* **Problem description**:
In the entries below, print exactly the lines from the first through the one with "facewin(r_, 'R', V_, [3, 6], 6.6, .8, 1.1)", both included, and none of the pictures.

* **Data records**:
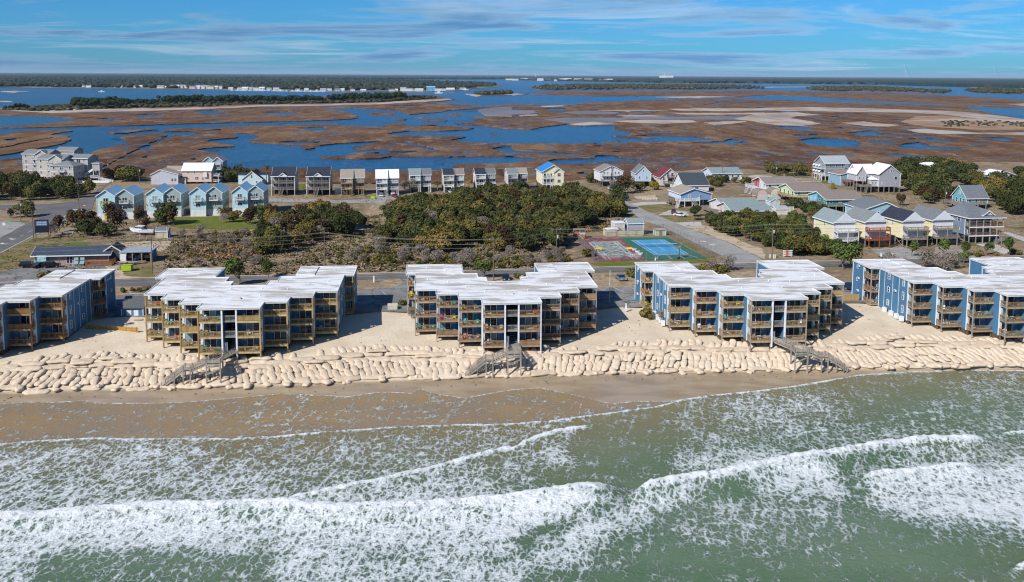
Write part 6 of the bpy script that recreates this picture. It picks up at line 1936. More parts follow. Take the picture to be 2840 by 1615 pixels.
r_ = H('tall blue-grey twin-gabled duplex behind the pink house', o_, 8, 10, 12)
for bx, by in ((0, 0), (4.7, -1.2)):
    V_ = vol(r_, bx, by, 4.7, 12, 2.8, 10, 'gy', 1.8, (.34, .43, .53), SH_LIGHT); auto(r_, V_, 2.8, 10, 1, 2, 1, 0); piles(r_, bx, bx + 4.7, by, by + 12, 2.8, RW_)
    for z in (2.9, 5.8, 8.4): deck(r_, bx + .3, bx + 4.2, by - 1.6, by, z, RW_, 'FLR', True)
o_ = P(672.5, 514)
r_ = H('small pale cyan cottage with navy roof and side dormers left of the palm', o_, 5, 10, 12)
V_ = vol(r_, 0, 0, 9.2, 11, 0, 3.0, 'gy', 3.6, (.52, .66, .70), SH_DARK, .4); facewin(r_, 'F', V_, [3.9], 3.5, .9, 1.4); facewin(r_, 'F', V_, [1.6, 6.2], 1.0, .9, 1.1)
vol(r_, -2.6, 3.5, 4.5, 6, 0, 4.9, 'flat', 0, (.55, .68, .72), SH_DARK); vol(r_, 7.2, 3.5, 4.2, 6, 0, 5.0, 'flat', 0, (.55, .68, .72), SH_DARK)

# -- row along the marsh: two navy-roofed duplexes
for i, (px_, py_) in enumerate([(752.6, 543.3), (850, 543.3)]):
    o_ = P(px_, py_)
    r_ = H('grey two-porch duplex with navy roof and small white centre gable, %s of the pair' % ['left', 'right'][i], o_, 6, 10.2, 12, cat='duplex', name='duplex', group='navy-roofed duplexes')
    V_ = vol(r_, 0, 2.2, 10.2, 9.4, 2.7, 8.6, 'gx', 3.3, (.33, .32, .33), SH_DARK, .1)
    q = MB(); q.extr([(-.35, 8.45), (2.25, 9.0), (2.25, 9.2), (-.35, 8.65)], 'x', -.3, 10.5); q.build('porch_roof', SH_DARK, r_)
    MB().box(-.3, 10.5, -.42, -.36, 8.4, 8.7).build('fascia', WHITE, r_)
    vol(r_, 3.5, -.2, 3.4, 3.6, 8.7, 8.75, 'gy', 1.3, CWH, SH_DARK, .3)
    for z in (2.8, 5.65):
        facewin(r_, 'F', V_, [.7, 2.1, 7.2, 8.6], z + .9, .85, 1.3); facewin(r_, 'F', V_, [4.6], z + .05, 1.0, 2.1, GLASS)
        deck(r_, 0, 10.2, 0, 2.18, z, RG, 'FLR', None)
    for x in (.1, 3.3, 6.8, 10.1): MB().box(x - .12, x + .12, 0, .24, 0, 8.4).build('post', RW_ if x in (.1, 10.1) else RG, r_)
    steps(r_, 4.8, -.05, 2.8, -.15, -1, RG, 1.2); piles(r_, 0, 10.2, 2.2, 11.6, 2.7, PILE)
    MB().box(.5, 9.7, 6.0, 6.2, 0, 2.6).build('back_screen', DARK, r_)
    facewin(r_, 'R', V_, [3, 6], 6.6, .8, 1.1)

# -- six split duplexes
DUP = [((946.4, 541.8), 10.1, 7.5, 3.2, (.45, .38, .28), (.24, .24, .25), SH_TAN, SH_TAN, 'tan split duplex with tan roofs', RT, 9),
       ((1043.9, 542.5), 9.9, 7.5, 3.2, (.50, .53, .58), (.22, .26, .34), MR_WHITE, MR_WHITE, 'pale blue split duplex with white roofs and parked cars', RW_, 9),
       ((1137.5, 534), 9.6, 7.7, 2.4, (.52, .60, .60), (.24, .32, .42), SH_TEAL, SH_SLATE, 'pale green and blue split duplex with grey-green roof', RW_, 9),
       ((1231, 534), 9.4, 7.8, 2.3, (.50, .46, .44), (.42, .46, .50), SH_DARK, SH_BROWN, 'split duplex with one dark and one brown roof half', RW_, 9),
       ((1320, 528), 9.4, 7.3, 2.2, (.60, .58, .56), (.11, .17, .23), SH_DARK, SH_SLATE, 'split duplex, left half white and right half dark blue', RW_, 9),
       ((1409, 528), 9.4, 7.5, 2.1, (.52, .54, .56), (.45, .50, .56), SH_GREY, SH_TAN, 'pale grey split duplex left of the yellow house, brown centre stairs', RG, 9)]
for i, (b_, w_, z1, rs, wa, wb_, ra, rb, lb, rl, rz) in enumerate(DUP):
    o_ = P(*b_)
    r_ = H(lb, o_, rz, w_, 11, cat='duplex', name='duplex', group='split duplexes along the marsh')
    hw = w_ / 2
    for u_, (bx, by, wl_, rf) in enumerate(((0, 0, wa, ra), (hw, 1.5, wb_, rb))):
        V_ = vol(r_, bx, by + 1.4, hw - .02, 9.0 - by, 2.6, z1, 'gx', rs, wl_, rf, .3, peak=.55)
        MB().box(bx + hw - .1, bx + hw - .02, by, by + 1.5, 2.6, z1).build('privacy_wall', siding(wl_), r_) if u_ == 0 else MB().box(bx + hw - .1, bx + hw, by, by + 1.45, 2.6, z1 - .1).build('privacy_wall', siding(wl_), r_)
        MB().box(bx - .02, bx + .08, by, by + 1.5, 2.6 if u_ else 0, z1 - .1).build('privacy_wall', siding(wl_), r_)
        for z in (2.7, 5.4):
            facewin(r_, 'F', V_, [.7 if z > 5 else 1.9], z + .05, 1.8, 2.0, door=True); facewin(r_, 'F', V_, [3.4 if z > 5 else .6], z + .9, .8, 1.0)
            deck(r_, bx + .1, bx + hw - .12, by - (.6 if z < 5 else 0), by + 1.4, z, rl, 'FR' if u_ else 'FL', True if z < 5 else None)
        MB().box(bx + .3, bx + hw - .3, by + 3.5, by + 3.7, 0, 2.5).build('garage_back', paint((.12, .13, .15)), r_)
        steps(r_, bx + hw - .75, by - .6, 2.7, 0, -1, rl if i != 5 else wood((.17, .12, .09)), 1.0, 3.4)
        facewin(r_, 'R' if u_ else 'L', V_, [3, 6], 6.0, .7, .9)
    piles(r_, 0, w_, 1.5, 10.4, 2.6, PILE, 3.2, 3)
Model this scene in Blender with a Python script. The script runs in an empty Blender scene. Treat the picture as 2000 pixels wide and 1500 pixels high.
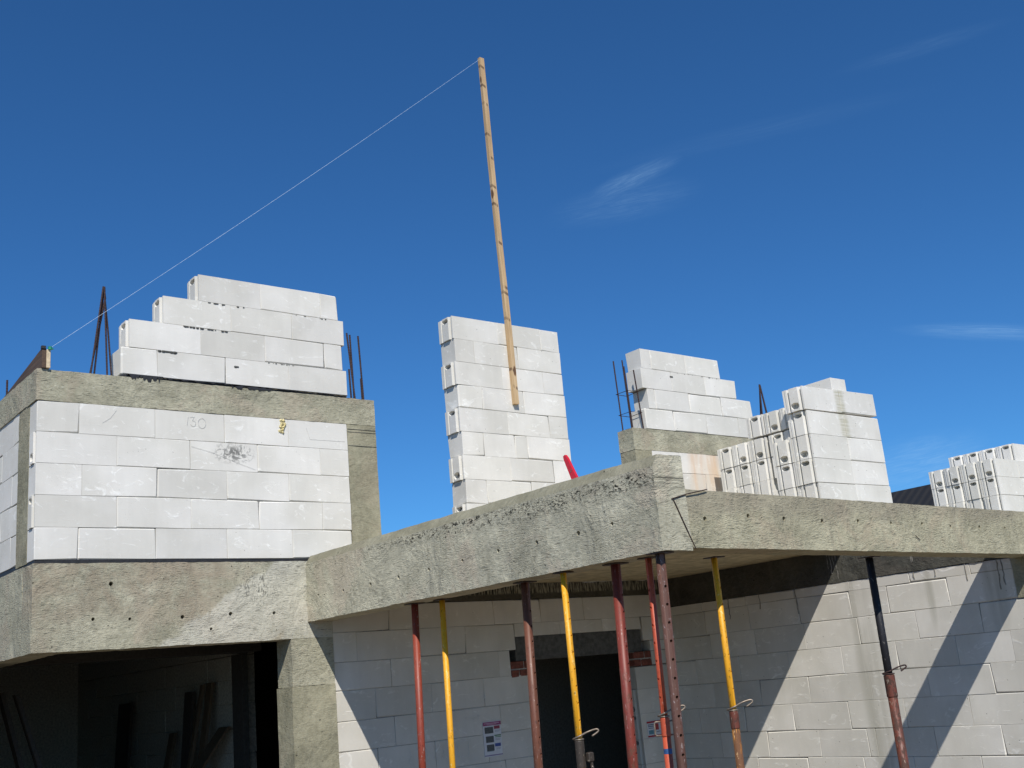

* **Task result**:
Write part 6 of the bpy script that recreates this picture. It picks up at line 1936. More parts follow. Take the picture to be 2840 by 1615 pixels.
r_ = H('tall blue-grey twin-gabled duplex behind the pink house', o_, 8, 10, 12)
for bx, by in ((0, 0), (4.7, -1.2)):
    V_ = vol(r_, bx, by, 4.7, 12, 2.8, 10, 'gy', 1.8, (.34, .43, .53), SH_LIGHT); auto(r_, V_, 2.8, 10, 1, 2, 1, 0); piles(r_, bx, bx + 4.7, by, by + 12, 2.8, RW_)
    for z in (2.9, 5.8, 8.4): deck(r_, bx + .3, bx + 4.2, by - 1.6, by, z, RW_, 'FLR', True)
o_ = P(672.5, 514)
r_ = H('small pale cyan cottage with navy roof and side dormers left of the palm', o_, 5, 10, 12)
V_ = vol(r_, 0, 0, 9.2, 11, 0, 3.0, 'gy', 3.6, (.52, .66, .70), SH_DARK, .4); facewin(r_, 'F', V_, [3.9], 3.5, .9, 1.4); facewin(r_, 'F', V_, [1.6, 6.2], 1.0, .9, 1.1)
vol(r_, -2.6, 3.5, 4.5, 6, 0, 4.9, 'flat', 0, (.55, .68, .72), SH_DARK); vol(r_, 7.2, 3.5, 4.2, 6, 0, 5.0, 'flat', 0, (.55, .68, .72), SH_DARK)

# -- row along the marsh: two navy-roofed duplexes
for i, (px_, py_) in enumerate([(752.6, 543.3), (850, 543.3)]):
    o_ = P(px_, py_)
    r_ = H('grey two-porch duplex with navy roof and small white centre gable, %s of the pair' % ['left', 'right'][i], o_, 6, 10.2, 12, cat='duplex', name='duplex', group='navy-roofed duplexes')
    V_ = vol(r_, 0, 2.2, 10.2, 9.4, 2.7, 8.6, 'gx', 3.3, (.33, .32, .33), SH_DARK, .1)
    q = MB(); q.extr([(-.35, 8.45), (2.25, 9.0), (2.25, 9.2), (-.35, 8.65)], 'x', -.3, 10.5); q.build('porch_roof', SH_DARK, r_)
    MB().box(-.3, 10.5, -.42, -.36, 8.4, 8.7).build('fascia', WHITE, r_)
    vol(r_, 3.5, -.2, 3.4, 3.6, 8.7, 8.75, 'gy', 1.3, CWH, SH_DARK, .3)
    for z in (2.8, 5.65):
        facewin(r_, 'F', V_, [.7, 2.1, 7.2, 8.6], z + .9, .85, 1.3); facewin(r_, 'F', V_, [4.6], z + .05, 1.0, 2.1, GLASS)
        deck(r_, 0, 10.2, 0, 2.18, z, RG, 'FLR', None)
    for x in (.1, 3.3, 6.8, 10.1): MB().box(x - .12, x + .12, 0, .24, 0, 8.4).build('post', RW_ if x in (.1, 10.1) else RG, r_)
    steps(r_, 4.8, -.05, 2.8, -.15, -1, RG, 1.2); piles(r_, 0, 10.2, 2.2, 11.6, 2.7, PILE)
    MB().box(.5, 9.7, 6.0, 6.2, 0, 2.6).build('back_screen', DARK, r_)
    facewin(r_, 'R', V_, [3, 6], 6.6, .8, 1.1)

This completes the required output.